16. The dispenser assembly of claim 15, wherein:

each valve assembly comprises a handle; and

the handles of the plurality of valve assemblies are coupled to each other via one or more connection rods such that moving the handle of one valve assembly causes the handles of the remaining valve assemblies to move.

17. The dispenser assembly of claim 15, further comprising a second distribution manifold connected to the frame and including an inlet and a plurality of outlets in fluid communication with the inlet, wherein each of the plurality of nozzles is fluidly coupled to a corresponding outlet of the second distribution manifold.

18. The dispenser assembly of claim 17, further comprising a plurality of merging manifolds, wherein each of the plurality of merging manifolds includes a first inlet fluidly coupled to an outlet of the first distribution manifold, a second inlet removably fluidly coupled to an outlet of the second distribution manifold, and an outlet that is removably fluidly coupled to one of the plurality of nozzles and is in fluid communication with the first inlet and second inlet.

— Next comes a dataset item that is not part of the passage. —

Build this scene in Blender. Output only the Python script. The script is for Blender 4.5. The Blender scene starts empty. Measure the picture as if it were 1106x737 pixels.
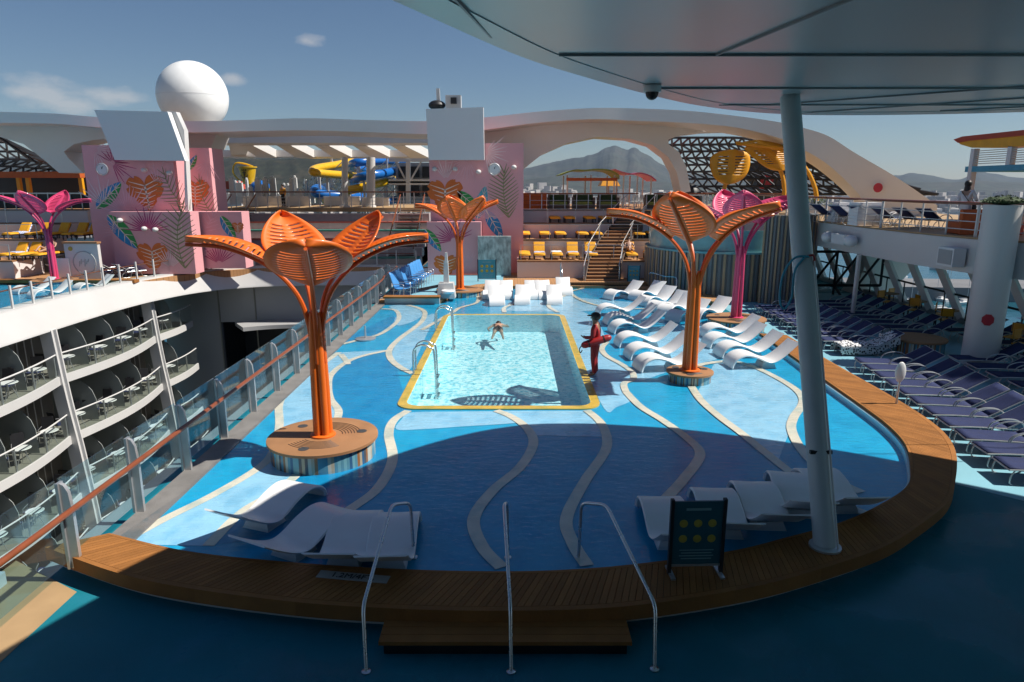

19. The dispenser assembly of claim 15, further comprising a substitute manifold for replacing the first distribution manifold, the substitute manifold being removably connectable to the frame and including an inlet and a plurality of outlets in fluid communication with the inlet, the plurality of outlets of the substitute manifold each being removably fluidly coupleable to one of the plurality of nozzles,

wherein the substitute manifold and the first distribution manifold have a different number of outlets.